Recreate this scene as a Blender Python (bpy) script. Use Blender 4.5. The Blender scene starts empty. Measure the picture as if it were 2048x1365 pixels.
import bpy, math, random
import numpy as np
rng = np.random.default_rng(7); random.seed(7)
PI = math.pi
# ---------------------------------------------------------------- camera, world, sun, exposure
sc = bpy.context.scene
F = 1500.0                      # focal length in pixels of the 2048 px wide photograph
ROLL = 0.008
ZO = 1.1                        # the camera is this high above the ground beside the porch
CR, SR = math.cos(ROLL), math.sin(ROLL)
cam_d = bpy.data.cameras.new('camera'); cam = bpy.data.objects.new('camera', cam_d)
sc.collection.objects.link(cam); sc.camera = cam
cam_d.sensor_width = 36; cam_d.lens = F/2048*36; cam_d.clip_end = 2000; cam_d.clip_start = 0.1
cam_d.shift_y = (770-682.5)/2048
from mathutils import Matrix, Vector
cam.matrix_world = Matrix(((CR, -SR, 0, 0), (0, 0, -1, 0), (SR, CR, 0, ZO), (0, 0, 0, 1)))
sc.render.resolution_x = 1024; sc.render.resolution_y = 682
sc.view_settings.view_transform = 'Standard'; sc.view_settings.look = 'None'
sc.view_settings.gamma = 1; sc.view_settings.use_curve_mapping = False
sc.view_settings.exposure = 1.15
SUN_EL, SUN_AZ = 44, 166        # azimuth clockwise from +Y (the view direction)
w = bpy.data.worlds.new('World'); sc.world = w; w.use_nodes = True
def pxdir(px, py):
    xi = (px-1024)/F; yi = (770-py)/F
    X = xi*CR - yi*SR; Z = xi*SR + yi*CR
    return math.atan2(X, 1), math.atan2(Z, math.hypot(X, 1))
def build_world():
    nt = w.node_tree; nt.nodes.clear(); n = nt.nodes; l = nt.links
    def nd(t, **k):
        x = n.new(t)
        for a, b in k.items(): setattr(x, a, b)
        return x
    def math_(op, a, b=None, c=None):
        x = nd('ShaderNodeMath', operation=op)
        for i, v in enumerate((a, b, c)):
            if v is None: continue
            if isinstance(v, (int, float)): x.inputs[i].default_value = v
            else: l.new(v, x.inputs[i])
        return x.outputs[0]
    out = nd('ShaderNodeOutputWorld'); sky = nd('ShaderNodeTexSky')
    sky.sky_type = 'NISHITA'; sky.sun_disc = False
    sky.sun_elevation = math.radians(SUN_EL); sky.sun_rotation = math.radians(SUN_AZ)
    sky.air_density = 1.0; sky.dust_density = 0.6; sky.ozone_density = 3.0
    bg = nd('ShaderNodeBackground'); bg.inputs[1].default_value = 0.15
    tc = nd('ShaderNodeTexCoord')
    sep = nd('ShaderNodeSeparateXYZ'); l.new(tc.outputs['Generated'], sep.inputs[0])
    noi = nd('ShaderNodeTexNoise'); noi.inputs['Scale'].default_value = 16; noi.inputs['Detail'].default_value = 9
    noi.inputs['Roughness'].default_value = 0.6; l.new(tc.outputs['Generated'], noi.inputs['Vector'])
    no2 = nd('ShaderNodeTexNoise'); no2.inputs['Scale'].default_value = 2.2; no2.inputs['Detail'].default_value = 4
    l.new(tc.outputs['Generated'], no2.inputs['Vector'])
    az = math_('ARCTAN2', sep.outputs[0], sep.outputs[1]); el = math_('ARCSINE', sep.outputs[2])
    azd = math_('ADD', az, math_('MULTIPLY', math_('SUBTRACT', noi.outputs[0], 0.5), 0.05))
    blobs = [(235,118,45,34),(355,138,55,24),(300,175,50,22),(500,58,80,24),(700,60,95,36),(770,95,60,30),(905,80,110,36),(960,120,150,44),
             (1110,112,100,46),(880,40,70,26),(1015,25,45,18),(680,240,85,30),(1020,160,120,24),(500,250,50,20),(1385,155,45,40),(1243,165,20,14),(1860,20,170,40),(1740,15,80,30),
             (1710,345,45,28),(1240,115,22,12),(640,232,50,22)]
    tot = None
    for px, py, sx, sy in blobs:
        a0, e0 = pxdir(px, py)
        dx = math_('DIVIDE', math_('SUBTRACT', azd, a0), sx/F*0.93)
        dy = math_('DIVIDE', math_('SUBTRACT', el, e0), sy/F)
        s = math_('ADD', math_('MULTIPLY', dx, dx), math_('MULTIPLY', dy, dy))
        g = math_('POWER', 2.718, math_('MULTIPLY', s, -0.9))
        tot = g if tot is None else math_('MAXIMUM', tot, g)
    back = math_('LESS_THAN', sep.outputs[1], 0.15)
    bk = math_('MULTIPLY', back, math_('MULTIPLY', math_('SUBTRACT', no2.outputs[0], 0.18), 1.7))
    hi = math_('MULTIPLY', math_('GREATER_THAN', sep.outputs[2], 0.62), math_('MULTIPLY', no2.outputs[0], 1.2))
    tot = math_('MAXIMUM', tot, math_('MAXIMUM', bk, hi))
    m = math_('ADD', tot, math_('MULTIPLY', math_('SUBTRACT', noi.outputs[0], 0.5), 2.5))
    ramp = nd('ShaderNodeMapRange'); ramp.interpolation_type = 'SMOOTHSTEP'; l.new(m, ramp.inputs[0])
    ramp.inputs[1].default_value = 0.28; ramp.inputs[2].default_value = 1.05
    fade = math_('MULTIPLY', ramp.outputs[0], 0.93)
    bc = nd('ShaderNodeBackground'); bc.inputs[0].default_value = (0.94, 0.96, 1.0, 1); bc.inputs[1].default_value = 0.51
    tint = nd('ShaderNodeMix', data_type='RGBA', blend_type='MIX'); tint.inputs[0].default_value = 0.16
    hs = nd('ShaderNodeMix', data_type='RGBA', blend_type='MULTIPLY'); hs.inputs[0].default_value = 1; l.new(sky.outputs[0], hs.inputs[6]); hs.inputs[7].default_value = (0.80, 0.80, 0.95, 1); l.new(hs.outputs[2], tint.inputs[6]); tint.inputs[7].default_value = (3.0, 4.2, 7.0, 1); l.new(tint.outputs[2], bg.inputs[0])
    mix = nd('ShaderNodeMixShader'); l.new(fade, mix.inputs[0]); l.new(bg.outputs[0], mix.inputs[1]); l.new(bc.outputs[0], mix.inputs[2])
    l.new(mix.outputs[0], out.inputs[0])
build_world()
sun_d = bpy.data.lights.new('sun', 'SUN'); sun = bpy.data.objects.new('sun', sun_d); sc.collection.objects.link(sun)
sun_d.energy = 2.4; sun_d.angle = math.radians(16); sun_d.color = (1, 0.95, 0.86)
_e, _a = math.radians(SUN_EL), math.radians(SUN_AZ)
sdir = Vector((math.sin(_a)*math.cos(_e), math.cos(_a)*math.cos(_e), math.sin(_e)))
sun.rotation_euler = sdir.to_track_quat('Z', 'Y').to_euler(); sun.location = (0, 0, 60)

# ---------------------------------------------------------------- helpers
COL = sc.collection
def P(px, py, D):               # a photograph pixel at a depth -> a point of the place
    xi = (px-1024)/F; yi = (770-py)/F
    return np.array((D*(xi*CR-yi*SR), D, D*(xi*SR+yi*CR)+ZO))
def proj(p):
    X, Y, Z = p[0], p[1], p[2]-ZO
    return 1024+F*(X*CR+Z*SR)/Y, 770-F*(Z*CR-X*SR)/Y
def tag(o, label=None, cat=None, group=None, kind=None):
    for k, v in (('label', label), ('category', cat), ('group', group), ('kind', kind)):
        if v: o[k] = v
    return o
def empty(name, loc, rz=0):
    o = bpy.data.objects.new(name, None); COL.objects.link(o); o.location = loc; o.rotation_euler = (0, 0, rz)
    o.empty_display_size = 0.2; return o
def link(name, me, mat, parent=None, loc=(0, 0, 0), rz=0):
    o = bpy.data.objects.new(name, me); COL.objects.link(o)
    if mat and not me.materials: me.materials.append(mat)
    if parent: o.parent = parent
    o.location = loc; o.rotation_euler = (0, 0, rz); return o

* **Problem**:
Find the count of lines in the data above where the string "scene" occurs. Provide that number alone.

* **In response**:
2